NASA GSFC: Media Day for GLAST Mission – 19 September at Goddard Space Flight Center
GREENBELT, Md. NASA Goddard Space Flight Center in Greenbelt, Md. invites reporters to participate in a special media day that will highlight NASA’s upcoming Gamma-ray Large Area Space Telescope (GLAST) mission. GLAST Media Day will be held on Wed., Sept. 19, 2007 from 9:00 a.m. to 12 p.m. EDT.
GLAST, NASA’s new gamma-ray observatory, will open a wide new window on the universe. Gamma rays are the highest-energy form of light, and the gamma-ray sky is spectacularly different from what we perceive with our own eyes. With a huge leap in all key capabilities, GLAST data will enable scientists to answer persistent questions across a broad range of topics, including supermassive black hole systems, pulsars, the origin of cosmic rays, and searches for signals of new physics.
Media Day will provide reporters with an introduction on the mission and high-quality videos. Also included will be a Science Writer’s Workshop, highlighting the GLAST high-energy mission, and basics in the extreme events GLAST will study. Reporters will learn about gamma-ray bursts, blazars, quasars, black holes, neutron stars and probe some of science’s deepest questions.

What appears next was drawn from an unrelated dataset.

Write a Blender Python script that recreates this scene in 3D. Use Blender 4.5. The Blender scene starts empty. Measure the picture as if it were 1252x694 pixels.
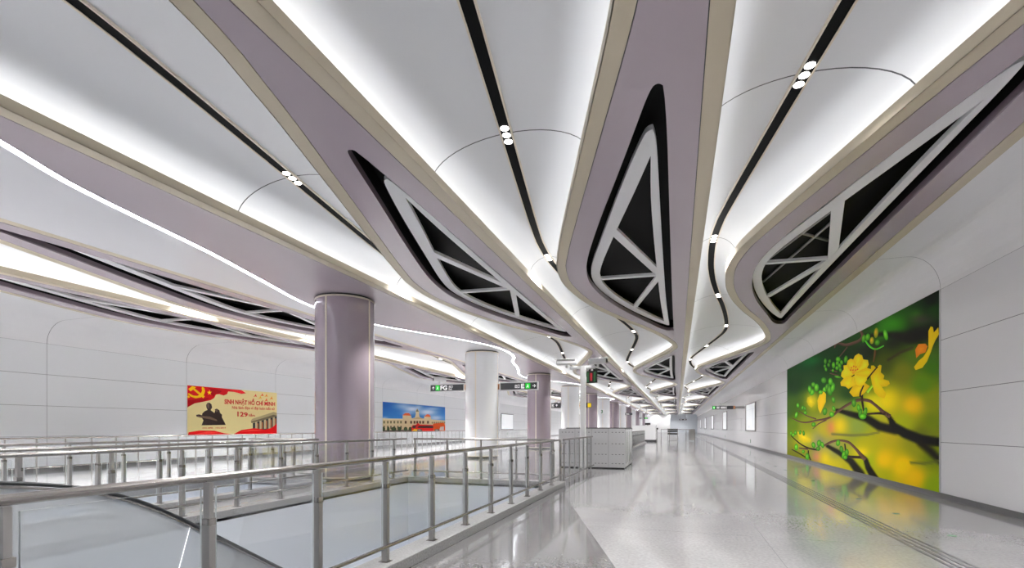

Following will be a look at the instruments and a status on the mission, followed by a question-and-answer session with GLAST scientists. The day will conclude with a 20 minute video presentation of NASA’s Science on a Sphere highlighting NASA Earth and space science. Reporters will be given the option to obtain lunch at the Building 1 cafeteria, and can then take an optional tour of Goddard at 1 p.m. EDT.
Reporters interested in attending should contact Robert Naeye at 301-286-4453, or at rnaeye@milkyway.gsfc.nasa.gov to reserve a space and provide names for security badges. Reporters should meet at the Goddard Visitor’s Center, located off Greenbelt Road (State Route 193) and ICESat Road at 9:00 a.m. EDT. A shuttle will take reporters to the site of the event.
The GLAST Media Day takes place the day after the Space Telescope Science Institute (STScI) conducts a Science Writers Workshop on dark energy. STScI is located in Baltimore, Md., less than an hour’s drive from Goddard. The events are running on consecutive days so reporters coming from distant areas can attend two workshops on just one trip. Journalists can register to attend the Sept. 18 STScI workshop by contacting Ray Villard (villard@stsci.edu, 410-338-4514) or Cheryl Gundy (gundy@stsci.edu, 410-338-4707) in the STScI News Office.
NASA’s GLAST mission is an astrophysics and particle physics partnership, developed in collaboration with the U.S. Department of Energy, along with important contributions from academic institutions and partners in France, Germany, Italy, Japan, Sweden, and the U.S.